Problem to solve:
Output the data that follows exactly, line for line.

Data section:

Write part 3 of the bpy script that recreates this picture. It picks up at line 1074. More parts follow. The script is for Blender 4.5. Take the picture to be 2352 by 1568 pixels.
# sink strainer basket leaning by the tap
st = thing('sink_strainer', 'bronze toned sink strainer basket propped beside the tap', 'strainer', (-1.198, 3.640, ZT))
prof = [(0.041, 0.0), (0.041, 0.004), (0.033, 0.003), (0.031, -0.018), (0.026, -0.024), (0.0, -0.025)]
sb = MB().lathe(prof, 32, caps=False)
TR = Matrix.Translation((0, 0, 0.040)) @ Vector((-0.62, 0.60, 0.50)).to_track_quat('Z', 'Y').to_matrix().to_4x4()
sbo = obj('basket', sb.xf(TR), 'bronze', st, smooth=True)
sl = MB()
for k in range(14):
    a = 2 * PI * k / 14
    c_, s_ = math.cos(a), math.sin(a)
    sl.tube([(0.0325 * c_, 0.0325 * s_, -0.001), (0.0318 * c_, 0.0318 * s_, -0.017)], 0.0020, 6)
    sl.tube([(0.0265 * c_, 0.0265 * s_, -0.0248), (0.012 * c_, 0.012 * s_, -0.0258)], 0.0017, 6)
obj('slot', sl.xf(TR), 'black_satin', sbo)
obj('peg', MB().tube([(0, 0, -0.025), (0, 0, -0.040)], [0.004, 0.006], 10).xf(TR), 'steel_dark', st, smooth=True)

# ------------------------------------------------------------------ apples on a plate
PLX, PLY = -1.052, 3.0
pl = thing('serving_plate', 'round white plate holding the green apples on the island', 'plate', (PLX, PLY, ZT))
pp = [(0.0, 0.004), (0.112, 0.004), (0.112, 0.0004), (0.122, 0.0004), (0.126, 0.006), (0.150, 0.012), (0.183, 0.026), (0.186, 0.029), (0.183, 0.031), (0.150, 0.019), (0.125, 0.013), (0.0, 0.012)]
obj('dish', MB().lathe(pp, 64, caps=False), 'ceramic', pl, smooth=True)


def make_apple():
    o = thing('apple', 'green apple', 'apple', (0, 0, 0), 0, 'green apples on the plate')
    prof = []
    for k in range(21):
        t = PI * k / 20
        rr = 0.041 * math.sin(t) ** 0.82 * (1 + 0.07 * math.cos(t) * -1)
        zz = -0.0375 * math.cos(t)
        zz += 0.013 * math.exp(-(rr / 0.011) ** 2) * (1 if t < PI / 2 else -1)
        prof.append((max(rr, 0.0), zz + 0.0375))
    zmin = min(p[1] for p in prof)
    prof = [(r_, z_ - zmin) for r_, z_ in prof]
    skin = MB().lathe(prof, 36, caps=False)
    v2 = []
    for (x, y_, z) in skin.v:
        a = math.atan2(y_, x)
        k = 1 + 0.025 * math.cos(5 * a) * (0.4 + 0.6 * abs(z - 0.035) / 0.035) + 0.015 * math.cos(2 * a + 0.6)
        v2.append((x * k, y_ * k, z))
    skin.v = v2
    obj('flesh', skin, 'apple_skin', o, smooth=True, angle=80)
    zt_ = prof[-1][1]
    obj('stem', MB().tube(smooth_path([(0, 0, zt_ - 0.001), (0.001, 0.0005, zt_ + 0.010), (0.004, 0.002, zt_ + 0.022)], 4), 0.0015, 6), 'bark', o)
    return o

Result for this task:
Write part 3 of the bpy script that recreates this picture. It picks up at line 1074. More parts follow. The script is for Blender 4.5. Take the picture to be 2352 by 1568 pixels.
# sink strainer basket leaning by the tap
st = thing('sink_strainer', 'bronze toned sink strainer basket propped beside the tap', 'strainer', (-1.198, 3.640, ZT))
prof = [(0.041, 0.0), (0.041, 0.004), (0.033, 0.003), (0.031, -0.018), (0.026, -0.024), (0.0, -0.025)]
sb = MB().lathe(prof, 32, caps=False)
TR = Matrix.Translation((0, 0, 0.040)) @ Vector((-0.62, 0.60, 0.50)).to_track_quat('Z', 'Y').to_matrix().to_4x4()
sbo = obj('basket', sb.xf(TR), 'bronze', st, smooth=True)
sl = MB()
for k in range(14):
    a = 2 * PI * k / 14
    c_, s_ = math.cos(a), math.sin(a)
    sl.tube([(0.0325 * c_, 0.0325 * s_, -0.001), (0.0318 * c_, 0.0318 * s_, -0.017)], 0.0020, 6)
    sl.tube([(0.0265 * c_, 0.0265 * s_, -0.0248), (0.012 * c_, 0.012 * s_, -0.0258)], 0.0017, 6)
obj('slot', sl.xf(TR), 'black_satin', sbo)
obj('peg', MB().tube([(0, 0, -0.025), (0, 0, -0.040)], [0.004, 0.006], 10).xf(TR), 'steel_dark', st, smooth=True)

# ------------------------------------------------------------------ apples on a plate
PLX, PLY = -1.052, 3.0
pl = thing('serving_plate', 'round white plate holding the green apples on the island', 'plate', (PLX, PLY, ZT))
pp = [(0.0, 0.004), (0.112, 0.004), (0.112, 0.0004), (0.122, 0.0004), (0.126, 0.006), (0.150, 0.012), (0.183, 0.026), (0.186, 0.029), (0.183, 0.031), (0.150, 0.019), (0.125, 0.013), (0.0, 0.012)]
obj('dish', MB().lathe(pp, 64, caps=False), 'ceramic', pl, smooth=True)


def make_apple():
    o = thing('apple', 'green apple', 'apple', (0, 0, 0), 0, 'green apples on the plate')
    prof = []
    for k in range(21):
        t = PI * k / 20
        rr = 0.041 * math.sin(t) ** 0.82 * (1 + 0.07 * math.cos(t) * -1)
        zz = -0.0375 * math.cos(t)
        zz += 0.013 * math.exp(-(rr / 0.011) ** 2) * (1 if t < PI / 2 else -1)
        prof.append((max(rr, 0.0), zz + 0.0375))
    zmin = min(p[1] for p in prof)
    prof = [(r_, z_ - zmin) for r_, z_ in prof]
    skin = MB().lathe(prof, 36, caps=False)
    v2 = []
    for (x, y_, z) in skin.v:
        a = math.atan2(y_, x)
        k = 1 + 0.025 * math.cos(5 * a) * (0.4 + 0.6 * abs(z - 0.035) / 0.035) + 0.015 * math.cos(2 * a + 0.6)
        v2.append((x * k, y_ * k, z))
    skin.v = v2
    obj('flesh', skin, 'apple_skin', o, smooth=True, angle=80)
    zt_ = prof[-1][1]
    obj('stem', MB().tube(smooth_path([(0, 0, zt_ - 0.001), (0.001, 0.0005, zt_ + 0.010), (0.004, 0.002, zt_ + 0.022)], 4), 0.0015, 6), 'bark', o)
    return o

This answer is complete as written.